_AIM OF THE TASK_: Starting at the first line of the data below, write out each line exactly until you reach the line containing "1, 0)).to_track_quat('-Z', 'Z').to_euler()", and include that line too.

_DATASET SECTION_:
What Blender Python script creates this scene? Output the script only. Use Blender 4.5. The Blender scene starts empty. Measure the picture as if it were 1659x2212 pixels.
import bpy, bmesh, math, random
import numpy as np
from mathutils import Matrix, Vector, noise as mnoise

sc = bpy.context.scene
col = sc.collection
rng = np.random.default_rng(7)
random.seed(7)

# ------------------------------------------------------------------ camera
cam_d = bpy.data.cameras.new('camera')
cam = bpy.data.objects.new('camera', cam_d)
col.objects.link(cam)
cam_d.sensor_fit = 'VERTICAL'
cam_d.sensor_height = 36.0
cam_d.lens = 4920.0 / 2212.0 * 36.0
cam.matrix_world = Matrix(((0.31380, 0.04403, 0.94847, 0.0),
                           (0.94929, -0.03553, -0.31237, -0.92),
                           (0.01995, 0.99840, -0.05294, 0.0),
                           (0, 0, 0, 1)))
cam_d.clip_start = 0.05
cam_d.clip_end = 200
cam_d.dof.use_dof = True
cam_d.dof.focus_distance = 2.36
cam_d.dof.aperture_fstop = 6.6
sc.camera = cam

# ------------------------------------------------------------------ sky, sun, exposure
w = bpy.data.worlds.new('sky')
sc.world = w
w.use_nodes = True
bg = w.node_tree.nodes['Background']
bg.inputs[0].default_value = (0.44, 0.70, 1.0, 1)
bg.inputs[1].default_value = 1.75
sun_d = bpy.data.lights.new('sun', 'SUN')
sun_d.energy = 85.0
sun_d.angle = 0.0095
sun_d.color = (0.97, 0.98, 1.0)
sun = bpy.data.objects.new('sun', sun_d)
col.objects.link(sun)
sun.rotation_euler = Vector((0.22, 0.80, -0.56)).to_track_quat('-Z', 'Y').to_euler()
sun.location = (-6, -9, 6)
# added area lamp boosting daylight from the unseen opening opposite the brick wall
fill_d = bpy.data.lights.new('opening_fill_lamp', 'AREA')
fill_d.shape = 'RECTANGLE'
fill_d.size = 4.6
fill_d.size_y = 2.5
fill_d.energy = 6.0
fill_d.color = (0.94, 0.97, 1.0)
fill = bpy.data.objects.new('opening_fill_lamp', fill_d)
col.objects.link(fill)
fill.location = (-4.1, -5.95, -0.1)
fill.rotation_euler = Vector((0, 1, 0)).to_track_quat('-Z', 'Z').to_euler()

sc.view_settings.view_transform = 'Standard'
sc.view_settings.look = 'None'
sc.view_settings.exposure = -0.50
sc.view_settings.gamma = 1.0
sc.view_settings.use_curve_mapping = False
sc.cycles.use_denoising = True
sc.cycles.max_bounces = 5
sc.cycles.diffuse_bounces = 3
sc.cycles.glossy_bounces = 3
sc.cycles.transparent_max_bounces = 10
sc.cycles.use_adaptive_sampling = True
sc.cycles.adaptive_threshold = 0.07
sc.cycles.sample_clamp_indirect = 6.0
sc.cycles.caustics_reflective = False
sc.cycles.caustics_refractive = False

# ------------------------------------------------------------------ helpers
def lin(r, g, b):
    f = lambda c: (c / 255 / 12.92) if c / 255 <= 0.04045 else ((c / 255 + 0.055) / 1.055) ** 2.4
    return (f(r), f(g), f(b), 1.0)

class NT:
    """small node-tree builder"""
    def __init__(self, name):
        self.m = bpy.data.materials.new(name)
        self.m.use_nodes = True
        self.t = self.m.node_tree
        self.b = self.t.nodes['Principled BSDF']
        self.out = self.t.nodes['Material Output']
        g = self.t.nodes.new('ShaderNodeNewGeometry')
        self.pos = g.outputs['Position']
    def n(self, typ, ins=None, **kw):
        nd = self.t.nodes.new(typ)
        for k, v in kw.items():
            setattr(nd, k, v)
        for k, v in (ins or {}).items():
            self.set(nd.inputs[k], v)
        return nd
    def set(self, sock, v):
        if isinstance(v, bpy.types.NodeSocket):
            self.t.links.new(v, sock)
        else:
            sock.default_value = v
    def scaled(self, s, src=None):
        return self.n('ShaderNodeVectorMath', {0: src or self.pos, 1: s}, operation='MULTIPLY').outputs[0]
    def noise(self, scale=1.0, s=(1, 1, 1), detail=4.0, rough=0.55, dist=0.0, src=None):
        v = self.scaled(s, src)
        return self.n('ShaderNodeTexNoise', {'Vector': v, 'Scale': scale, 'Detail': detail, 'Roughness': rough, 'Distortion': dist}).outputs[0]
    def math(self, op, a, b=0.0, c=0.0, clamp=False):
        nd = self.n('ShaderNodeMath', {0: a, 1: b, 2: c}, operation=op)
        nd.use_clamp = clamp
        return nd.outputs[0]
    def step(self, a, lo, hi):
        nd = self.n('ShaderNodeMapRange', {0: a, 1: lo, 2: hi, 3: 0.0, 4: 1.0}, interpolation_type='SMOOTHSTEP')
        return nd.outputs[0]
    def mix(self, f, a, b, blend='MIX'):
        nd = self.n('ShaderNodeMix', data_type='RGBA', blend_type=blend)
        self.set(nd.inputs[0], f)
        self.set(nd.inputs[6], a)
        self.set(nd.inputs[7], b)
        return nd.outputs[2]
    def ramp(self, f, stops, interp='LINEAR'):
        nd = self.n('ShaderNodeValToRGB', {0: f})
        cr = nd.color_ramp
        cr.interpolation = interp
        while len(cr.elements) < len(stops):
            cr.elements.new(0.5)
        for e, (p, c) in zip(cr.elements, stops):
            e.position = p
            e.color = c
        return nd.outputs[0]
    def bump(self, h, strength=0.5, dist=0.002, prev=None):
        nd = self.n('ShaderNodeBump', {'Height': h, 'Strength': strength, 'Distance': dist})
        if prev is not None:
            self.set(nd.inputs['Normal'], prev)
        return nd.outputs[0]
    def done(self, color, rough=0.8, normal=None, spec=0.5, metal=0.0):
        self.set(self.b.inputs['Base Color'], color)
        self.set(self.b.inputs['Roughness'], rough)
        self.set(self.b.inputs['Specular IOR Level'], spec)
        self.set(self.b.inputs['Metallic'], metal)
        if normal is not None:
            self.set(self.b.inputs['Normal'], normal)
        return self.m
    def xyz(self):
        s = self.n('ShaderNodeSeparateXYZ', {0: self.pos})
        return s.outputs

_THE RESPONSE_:
What Blender Python script creates this scene? Output the script only. Use Blender 4.5. The Blender scene starts empty. Measure the picture as if it were 1659x2212 pixels.
import bpy, bmesh, math, random
import numpy as np
from mathutils import Matrix, Vector, noise as mnoise

sc = bpy.context.scene
col = sc.collection
rng = np.random.default_rng(7)
random.seed(7)

# ------------------------------------------------------------------ camera
cam_d = bpy.data.cameras.new('camera')
cam = bpy.data.objects.new('camera', cam_d)
col.objects.link(cam)
cam_d.sensor_fit = 'VERTICAL'
cam_d.sensor_height = 36.0
cam_d.lens = 4920.0 / 2212.0 * 36.0
cam.matrix_world = Matrix(((0.31380, 0.04403, 0.94847, 0.0),
                           (0.94929, -0.03553, -0.31237, -0.92),
                           (0.01995, 0.99840, -0.05294, 0.0),
                           (0, 0, 0, 1)))
cam_d.clip_start = 0.05
cam_d.clip_end = 200
cam_d.dof.use_dof = True
cam_d.dof.focus_distance = 2.36
cam_d.dof.aperture_fstop = 6.6
sc.camera = cam

# ------------------------------------------------------------------ sky, sun, exposure
w = bpy.data.worlds.new('sky')
sc.world = w
w.use_nodes = True
bg = w.node_tree.nodes['Background']
bg.inputs[0].default_value = (0.44, 0.70, 1.0, 1)
bg.inputs[1].default_value = 1.75
sun_d = bpy.data.lights.new('sun', 'SUN')
sun_d.energy = 85.0
sun_d.angle = 0.0095
sun_d.color = (0.97, 0.98, 1.0)
sun = bpy.data.objects.new('sun', sun_d)
col.objects.link(sun)
sun.rotation_euler = Vector((0.22, 0.80, -0.56)).to_track_quat('-Z', 'Y').to_euler()
sun.location = (-6, -9, 6)
# added area lamp boosting daylight from the unseen opening opposite the brick wall
fill_d = bpy.data.lights.new('opening_fill_lamp', 'AREA')
fill_d.shape = 'RECTANGLE'
fill_d.size = 4.6
fill_d.size_y = 2.5
fill_d.energy = 6.0
fill_d.color = (0.94, 0.97, 1.0)
fill = bpy.data.objects.new('opening_fill_lamp', fill_d)
col.objects.link(fill)
fill.location = (-4.1, -5.95, -0.1)
fill.rotation_euler = Vector((0, 1, 0)).to_track_quat('-Z', 'Z').to_euler()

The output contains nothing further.